Sordi è un personaggio talmente immenso che lo scopriamo e riscopriamo ancora, dopo il centenario della nascita. C’è ancora un film, “Lo scocciatore” di Bianchini, con Alberto Sordi e Peppino De Filippo, considerato per tanto tempo “perduto”, che è stato ritrovato nella Cineteca di Bologna del 2003. Ci sono ancora tanti fatti che del famoso Albertone si conoscono meno o si ignorano del tutto.
Non tutti sanno, per esempio, che Alberto Sordi suonava professionalmente più strumenti compreso il mandolino, era iscritto alla SIAE come compositore melodista, ha partecipato a Sanremo con una sua canzone. Il Festival della canzone italiana ha visto Alberto Sordi far parte della Super giuria, presentare il film “Io e Caterina” ed esibirsi come ospite con la sua canzone “E va’… e va’…” Fra gli ospiti di quell’anno (parliamo del 1981) c’erano Dire Straits, Barrie White e Charles Aznavour.
Non tutti sanno che Alberto Sordi ha partecipato al film kolossal “Scipione l’Africano”. Facendo comparse da giovanissimo, pensava ingenuamente che tutte le comparse erano lì non per il compenso, ma, come lui, per l’amore del cinema. L’amato cinema si è fatto attendere decenni, perché le prime esperienze di Alberto Sordi nello spettacolo sono state di doppiaggio (ha vinto il concorso per doppiare Oliver Hardy, il famoso Ollio) e di radio (anche con trasmissioni tutte sue quali “Parla Alberto Sordi). Il vero successo cinematografico arriva ad Alberto Sordi solo con l’Americano a Roma, dopo decine di pellicole in cui ha fatto numerosissimi personaggi, drammatici e comici, di rilievo e non, ma sempre creati bene e frutto della sua inesauribile vena creativa.
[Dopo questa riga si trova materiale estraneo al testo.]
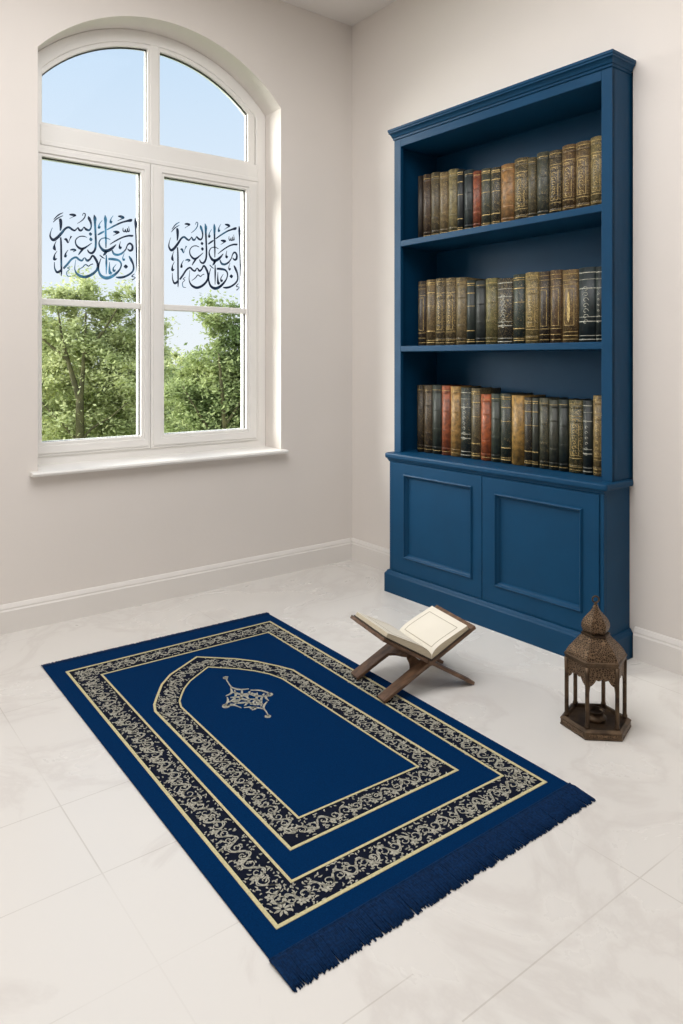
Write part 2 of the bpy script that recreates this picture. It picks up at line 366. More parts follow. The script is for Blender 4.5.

Secondo il sondaggio del 2004, Alberto Sordi, insieme a Leonardo Da Vinci e Silvio Berlusconi, sarebbe stato riconosciuto dagli italiani uno dei connazionali più creativi. Per creatività al top gli italiani intendevano allora un approccio particolare, un qualche “escamotage” che possa permettere all’uomo di fare nella vita ciò che desidera e, possibilmente, senza grandi sforzi.
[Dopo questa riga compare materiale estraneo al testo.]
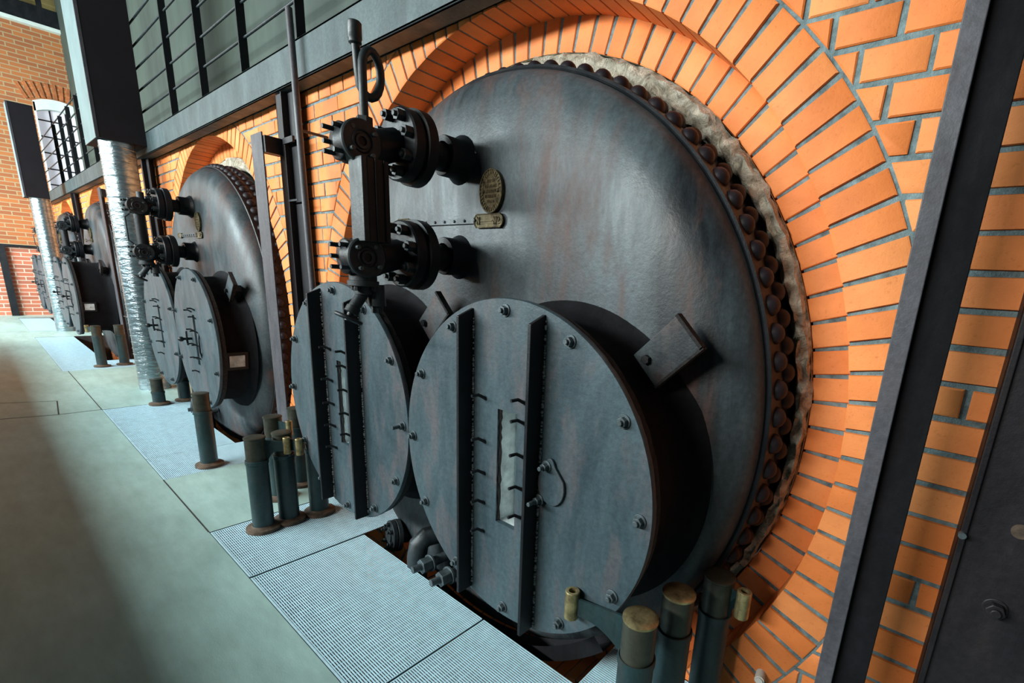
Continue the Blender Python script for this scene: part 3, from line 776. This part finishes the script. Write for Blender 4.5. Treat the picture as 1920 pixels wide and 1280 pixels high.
# ------------------------------------------------------------------ bollards
def bollard(x, y, label, arm=None, brass=False, h=.53, cr=.022):
    b = thing('bollard', (x, y, 0), label, 'bollard', 'short dark iron posts on round feet')
    mb = MB(); mb.lathe([(0, .0), (.082, .0), (.084, .006), (.082, .018), (.060, .024), (.052, .030)], (x, y, 0), axis='z', n=40); mb.build('foot_plate', 'rusty_base', b)
    mb = MB(); mb.lathe([(.0505, .02), (.0505, h-.150), (.0535, h-.148), (.0540, h-.138), (.0535, h-.128), (.050, h-.126)], (x, y, 0), axis='z', n=40); mb.build('lower_tube', 'bollard_paint', b)
    mb = MB(); mb.lathe([(.0475, h-.13), (.0475, h-.012)], (x, y, 0), axis='z', n=40); mb.build('upper_sleeve', 'bollard_bare', b)
    mb = MB(); mb.lathe([(.0475, h-.012), (.050, h-.009), (.050, h-.003), (.044, h), (.020, h+.002), (0, h+.002)], (x, y, 0), axis='z', n=40); mb.build('cap', 'brass_worn' if brass else 'bollard_bare', b, label='worn metal cap')
    if arm:
        ax_, ay_ = arm; d = Vector((ax_-x, ay_-y, 0)); L = d.length; d.normalize(); nn = Vector((-d.y, d.x, 0)); mb = MB()
        P = [(.044, h-.02), (L-.015, h-.03), (L-.015, h-.085)]
        for k in range(1, 9): t = k/8; P.append((L-.05-(L-.10)*t, h-.085-.055*(t**2)))
        P.append((.044, h-.145))
        mb.prism(P, lambda u, v, q: tuple(Vector((x, y, 0))+d*u+nn*q+Vector((0, 0, v))), -.004, .004); mb.build('swing_arm', 'bollard_paint', b, smooth=False)
        mb = MB(); mb.lathe([(cr*.5, h-.10), (cr, h-.10), (cr, h-.012), (cr*.9, h-.010), (cr*.55, h-.010), (cr*.5, h-.05), (cr*.5, h-.10)], (ax_, ay_, 0), axis='z', n=24); mb.build('hinge_collar', 'brass_worn', b, label='hollow brass hinge collar')
    return b
bollard(-.50, 1.005, 'nearest brass-capped bollard with an arm reaching left', arm=(-.715, .975), brass=True)
bollard(-.47, 1.180, 'middle brass-capped bollard of the three near the brick arch', brass=True)
bollard(-.41, 1.350, 'brown-capped bollard closest to the brick arch, arm to its right', arm=(-.325, 1.335), brass=False)
bollard(-2.72, .805, 'front bollard left of the nearest boiler, curved arm to the right', arm=(-2.635, .925), cr=.017)
bollard(-2.72, .935, 'middle bollard left of the nearest boiler beside the curved arm', arm=(-2.575, .962), cr=.017)
bollard(-2.70, 1.090, 'bollard standing half behind the left round cover')
bollard(-3.06, 1.010, 'left bollard right of the second boiler, small collar arm', arm=(-2.93, 1.05), cr=.017)
bollard(-3.17, 1.180, 'bollard against the foot of the tall channel post')
bollard(-3.91, .870, 'lone bollard in front of the second boiler pit')
bollard(-5.98, 1.00, 'left short post under the second boiler covers', h=.26)
bollard(-6.02, 1.21, 'short post nearer the brick under the second boiler covers', h=.34)
bollard(-8.50, .92, 'far bollard with an arm left toward the third boiler covers', arm=(-8.68, .86))
bollard(-8.54, 1.14, 'far bollard beside the third boiler channel post')

# ------------------------------------------------------------------ steel posts
def box_thing(name, parts, matk, label, cat, group=None, bevel=.003):
    mb = MB()
    for lo, hi in parts: mb.box(lo, hi)
    return tagged(mb.build(name, matk, bevel=bevel, smooth=False), label, cat, group)
# near angle post: thin flange and web, lit and shaded tone put in their colours
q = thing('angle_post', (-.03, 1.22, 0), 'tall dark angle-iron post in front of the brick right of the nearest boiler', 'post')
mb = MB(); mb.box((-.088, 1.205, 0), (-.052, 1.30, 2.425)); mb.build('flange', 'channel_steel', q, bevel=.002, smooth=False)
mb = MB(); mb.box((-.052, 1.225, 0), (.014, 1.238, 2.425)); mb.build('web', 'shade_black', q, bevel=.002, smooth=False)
# right wall column with bolts
q = thing('wall_column', (.4, 1.36, 0), 'wide dark bolted steel column at the right edge', 'column')
mb = MB(); mb.box((.118, 1.345, 0), (.62, 1.360, 2.425)); mb.box((.118, 1.335, 0), (.130, 1.44, 2.425)); mb.build('plate', 'steel_post', q, bevel=.002, smooth=False)
for (x, zz, r) in ((.212, .74, .019), (.42, .95, .019), (.212, 1.72, .019), (.42, 1.72, .019)):
    mb = MB(); mb.cyl((x, 1.345, zz), (x, 1.341, zz), r*1.25, n=24); mb.cyl((x, 1.341, zz), (x, 1.322, zz), r, n=6, start=.4); mb.cyl((x, 1.322, zz), (x, 1.314, zz), r*.55, n=12); mb.build('bolt', 'steel_post', q, bevel=.002)
mb = MB(); mb.cyl((.215, 1.345, .935), (.215, 1.343, .935), .017, n=20); mb.build('bolt_hole', 'rusty_base', q)
mb = MB(); mb.cyl((.122, 1.337, .895), (.122, 1.325, .895), .008, n=10); mb.build('bolt', 'nut_steel', q)
# I-section wall posts
for x0, lab in ((-3.52, 'dark H-section wall post between the first and second boilers'), (-9.0, 'dark H-section wall post right of the third boiler'), (-7.15, 'dark wall post behind the silver duct left of the second boiler'), (-12.5, 'dark wall post between the third and farthest boilers')):
    mb = MB(); mb.box((x0, 1.352, 0), (x0+.105, 1.362, 2.42)); mb.box((x0+.105, 1.340, 0), (x0+.115, 1.44, 2.42)); mb.box((x0+.125, 1.375, 0), (x0+.225, 1.385, 2.42))
    mb.box((x0, 1.352, 0), (x0+.008, 1.44, 2.42))
    if x0 == -3.52: mb.box((x0+.10, 1.335, 2.13), (x0+.24, 1.350, 2.165)); mb.box((x0+.10, 1.338, 1.80), (x0+.235, 1.342, 1.812))
    tagged(mb.build('wall_post', 'steel_post', smooth=False, bevel=.001), lab, 'post', 'dark posts against the brick wall')
# channel posts standing in front of the boilers
for x0, zt, lab in ((-3.665, 2.19, 'tall grey channel post overlapping the second boiler edge'), (-9.12, 2.26, 'far grey channel post overlapping the third boiler')):
    q = thing('channel_post', (x0+.09, 1.25, 0), lab, 'post', 'grey channel posts')
    mb = MB(); mb.box((x0, 1.245, 0), (x0+.175, 1.253, zt)); mb.box((x0, 1.253, 0), (x0+.008, 1.30, zt)); mb.build('channel', 'channel_steel', q, smooth=False, bevel=.001)
    mb = MB(); mb.box((x0+.13, 1.253, zt-.115), (x0+.20, 1.352, zt-.02)); mb.build('wall_bracket', 'black_iron', q, smooth=False, bevel=.001)
# leaning rod
mb = MB(); mb.cyl((-3.00, 1.285, .03), (-3.075, 1.285, 2.74), .0175, n=16); mb.cyl((-3.06, 1.30, 2.15), (-3.06, 1.44, 2.15), .008, n=8)
tagged(mb.build('iron_rod', 'channel_steel'), 'long thin iron rod leaning up past the walkway beam', 'rod')
# thin frame stand by the far channel post
mb = MB()
for a, b_ in (((-8.55, 1.30, 0), (-8.55, 1.30, 1.5)), ((-8.30, 1.30, 0), (-8.30, 1.30, 1.0)), ((-8.75, 1.25, .62), (-8.30, 1.30, .62)), ((-8.65, 1.25, .95), (-8.30, 1.27, 1.15)), ((-8.12, 1.25, .0), (-8.36, 1.25, .30))): mb.cyl(a, b_, .014, n=8)
tagged(mb.build('tool_stand', 'pipe_iron'), 'thin metal rod stand between the third boiler and the silver duct', 'stand')
# white threaded plug on the brick
mb = MB(); c = Vector((-.258, 1.44, .185)); dr = Vector((.15, -1, .05)).normalized()
for k in range(7): mb.cyl(c+dr*(.006*k), c+dr*(.006*k+.003), .015, n=18)
mb.cyl(c, c+dr*.045, .011, n=18)
tagged(mb.build('wall_plug', 'white_plastic'), 'small white ribbed plug sticking out of the brick at the bottom edge', 'plug')

# ------------------------------------------------------------------ silver ducts and the dark boxes above them
def duct(cx, cy, r, ztop, label, lab2, box):
    mb = MB(); prof = []; zz = 0
    while zz < ztop:
        prof += [(r, zz), (r, zz+.052), (r+.004, zz+.056), (r+.004, zz+.062)]; zz += .066
    mb.lathe(prof, (cx, cy, 0), axis='z', n=56); o = tagged(mb.build('silver_duct', 'silver_foil'), label, 'duct', 'silver wrapped ducts')
    x0, x1, y0, y1, z0, z1 = box
    q = thing('black_box_column', ((x0+x1)/2, (y0+y1)/2, z0), lab2, 'column casing')
    mb = MB(); mb.box((x0, y0+.006, z0), (x1, y1, z1)); mb.build('casing', 'black_box_paint', q, smooth=False)
    mb = MB(); mb.box((x0+.02, y0, z0), (x1-.02, y0+.006, z1)); mb.build('side_panel', 'pale_panel', q, smooth=False, label='pale blue-grey panel')
    mb = MB(); mb.box((x1-.02, y0-.004, z0), (x1+.002, y0+.02, z1)); mb.build('corner_trim', 'channel_steel', q, smooth=False)
duct(-6.80, 1.125, .135, 2.50, 'tall silver foil duct between the second and third boilers', 'large black boxed column standing on the nearer silver duct', (-7.30, -6.65, .965, 1.33, 2.49, 7.2))
duct(-12.85, 1.0, .125, 2.30, 'distant silver duct in front of the gable wall', 'distant black box on top of the far silver duct', (-13.1, -12.7, .82, 1.115, 2.30, 3.76))
# small ash block on the floor behind the second boiler's bollards
mb = MB(); mb.box((-6.27, 1.30, 0), (-6.14, 1.39, .20)); tagged(mb.build('concrete_block', 'ash_block', smooth=False, bevel=.006), 'small brown block on the floor beneath the second boiler covers', 'block')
Alberto Sordi è la quintessenza della romanità. È il Sindaco di Roma per il giorno del suo compleanno nel 2000. È un italiano conosciuto e amato in Italia all’estero. È un italiano che ha girato il mondo, ma ancora più di lui hanno viaggiato le opere cinematografiche che aveva interpretato e girato. Ed è un autore di cui gli italiani continuano a ripetere le battute – comiche, ironiche, farsesche – che si rivelano immortali.